C’est le dernier film clandestin du cinéaste iranien Jafar Panahi, emprisonné depuis plusieurs mois à la prison d’Evin, à Téhéran : Aucun ours met en scène, avec un humour à froid irrésistible et absurde, son cinéma empêché et sa résistance.
Jafar Panahi n’est plus seulement un cinéaste interdit. Jafar Panahi est un cinéaste en prison, tout comme Mohammad Rasoulof (Le diable n’existe pas, Un homme intègre) et Mostafa al-Ahmad (La Coquille). Jafar Panahi purge depuis le 11 juillet 2022 une peine que la justice iranienne a prononcée en 2010, assortie d’une interdiction officielle de voyager et de faire des films.
Au cours de la dernière décennie, assigné à résidence jusqu’à l’exécution de sa peine, Jafar Panahi, 62 ans, a continué de faire des films malgré l’interdit, et si lui ne pouvait voyager, ses longs-métrages ont vu du pays, des festivals, des récompenses : Ceci n’est pas un film (2011); Padre (2013, Ours d’argent à la Berlinale); Taxi Téhéran (2015, Ours d’or); Trois Visages (2018, Prix du scénario au Festival de Cannes). Première œuvre de cette période clandestine, Ceci n’est pas un film, projeté au Festival de Cannes, avait été sorti d’Iran d’une manière rocambolesque, copié sur une clé USB cachée à l’intérieur d’un gâteau – cela donne une petite idée de la façon de déjouer la surveillance des autorités iraniennes.
Aucun ours, cinquième film de cette décennie de sursis pour le créateur, était-il nourri de la vision prémonitoire de son arrestation à venir ? Tout en continuant d’y introduire des éléments réalistes sur le quotidien de l’Iran (ici, le poids des traditions, des croyances, les questions de l’exil et de la frontière), Jafar Panahi livre avec ce film un autoportrait, dans lequel le cinéma est non seulement cet art contesté qui, aux yeux du régime islamiste et d’une partie de la société, saisit coupablement le réel, montre ce qu’il ne faut pas montrer, une vision contestataire, un contre-discours à la propagande, mais le cinéaste lui-même y est menacé, traqué, enfermé.

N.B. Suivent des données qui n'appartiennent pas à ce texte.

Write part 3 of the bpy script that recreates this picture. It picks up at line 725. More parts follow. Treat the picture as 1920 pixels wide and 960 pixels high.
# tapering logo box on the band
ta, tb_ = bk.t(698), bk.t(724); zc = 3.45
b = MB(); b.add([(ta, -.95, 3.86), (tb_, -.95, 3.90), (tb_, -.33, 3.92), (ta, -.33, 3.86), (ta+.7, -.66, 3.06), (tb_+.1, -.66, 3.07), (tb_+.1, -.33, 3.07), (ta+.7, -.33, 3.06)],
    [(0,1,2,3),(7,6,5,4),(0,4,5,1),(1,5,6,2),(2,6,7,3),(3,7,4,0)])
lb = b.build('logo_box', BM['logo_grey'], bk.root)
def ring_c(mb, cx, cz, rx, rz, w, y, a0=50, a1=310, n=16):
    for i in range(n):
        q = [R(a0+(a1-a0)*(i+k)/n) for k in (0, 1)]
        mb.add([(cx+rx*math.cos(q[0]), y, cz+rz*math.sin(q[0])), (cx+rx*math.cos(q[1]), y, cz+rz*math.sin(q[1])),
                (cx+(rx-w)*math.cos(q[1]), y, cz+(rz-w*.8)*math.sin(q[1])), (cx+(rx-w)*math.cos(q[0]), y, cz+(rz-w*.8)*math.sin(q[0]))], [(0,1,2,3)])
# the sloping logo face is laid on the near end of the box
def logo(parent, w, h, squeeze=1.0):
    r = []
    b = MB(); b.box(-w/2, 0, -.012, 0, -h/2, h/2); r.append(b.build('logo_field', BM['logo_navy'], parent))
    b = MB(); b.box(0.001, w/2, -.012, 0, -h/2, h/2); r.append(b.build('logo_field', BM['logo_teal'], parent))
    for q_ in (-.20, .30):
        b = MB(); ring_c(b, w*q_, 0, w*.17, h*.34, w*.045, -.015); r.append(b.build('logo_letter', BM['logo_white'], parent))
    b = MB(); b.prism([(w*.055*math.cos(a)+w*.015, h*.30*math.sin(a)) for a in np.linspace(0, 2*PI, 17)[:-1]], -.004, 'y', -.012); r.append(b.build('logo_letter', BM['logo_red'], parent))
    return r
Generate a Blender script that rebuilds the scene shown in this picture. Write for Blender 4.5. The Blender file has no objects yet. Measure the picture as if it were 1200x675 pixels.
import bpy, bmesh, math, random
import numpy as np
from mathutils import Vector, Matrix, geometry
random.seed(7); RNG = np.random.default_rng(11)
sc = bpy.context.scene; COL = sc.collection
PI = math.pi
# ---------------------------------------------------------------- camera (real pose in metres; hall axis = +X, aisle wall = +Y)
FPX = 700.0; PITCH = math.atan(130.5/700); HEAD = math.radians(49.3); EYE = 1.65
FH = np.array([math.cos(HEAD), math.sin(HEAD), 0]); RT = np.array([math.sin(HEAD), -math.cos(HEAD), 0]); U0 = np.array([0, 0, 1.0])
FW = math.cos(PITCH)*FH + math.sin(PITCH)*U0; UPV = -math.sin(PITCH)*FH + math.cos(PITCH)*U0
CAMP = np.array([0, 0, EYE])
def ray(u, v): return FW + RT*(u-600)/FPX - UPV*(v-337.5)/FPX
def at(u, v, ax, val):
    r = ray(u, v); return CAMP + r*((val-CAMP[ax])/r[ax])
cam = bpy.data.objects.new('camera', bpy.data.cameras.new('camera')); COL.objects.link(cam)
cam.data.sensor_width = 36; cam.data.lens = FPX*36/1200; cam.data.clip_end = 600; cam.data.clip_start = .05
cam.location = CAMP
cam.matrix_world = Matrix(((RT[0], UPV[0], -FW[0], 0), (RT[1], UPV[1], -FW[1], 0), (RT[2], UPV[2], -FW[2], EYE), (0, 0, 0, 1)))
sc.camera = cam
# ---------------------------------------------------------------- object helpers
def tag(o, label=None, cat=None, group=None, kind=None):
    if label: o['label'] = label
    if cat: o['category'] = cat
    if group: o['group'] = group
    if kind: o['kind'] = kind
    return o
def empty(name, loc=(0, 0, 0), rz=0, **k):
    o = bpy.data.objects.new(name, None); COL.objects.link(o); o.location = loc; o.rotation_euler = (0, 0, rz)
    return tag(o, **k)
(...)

Jafar Panahi se filme réfugié dans un village iranien isolé, qui est comme un Iran miniature où éclate un conflit des générations, avec une jeunesse étouffée par le carcan des religions et des superstitions. Dans la maison où il travaille en secret et sous le regard suspicieux des villageois, Jafar Panahi préfigure le huis clos carcéral dans lequel il est enfermé aujourd’hui.
Dans Aucun ours, Jafar Panahi se met autant en scène que le cinéma lui-même qu’il interroge, comme dans ses précédentes productions clandestines, avec un traitement autoréflexif du statut des images et de leur fonction. Cinéaste réalisant à distance son dernier long-métrage tourné en Turquie – histoire d’un couple, Zara (Mina Kavani) et Bakhtiar (Bakhtiar Panjei) se disputant à propos de leur exil vers l’Europe -, Panahi se heurte à des problèmes de connexion internet. Cela donne lieu à des scènes cocasses. Il se retrouve mêlé, là-dessus, à une dispute villageoise, sa caméra ayant capté des images qui pourraient arbitrer un conflit domestique. Enfin, le cinéaste, qui loge ici non loin de la frontière avec la Turquie, met en jeu l’exil auquel il ne se résout pas, malgré les persécutions, la peur et la paranoïa.
Jafar Panahi, piégé par sa situation kafkaïenne, fait montre d’un humour dévastateur, comme dans ses précédents films tournés malgré l’interdiction. Aucun ours – le titre renvoie à un détail absurde du récit – est une farce tragi-comique, dont le rire de résistance amuserait follement si l’on ne savait pas que le cinéaste est aujourd’hui un homme emprisonné, un artiste en danger.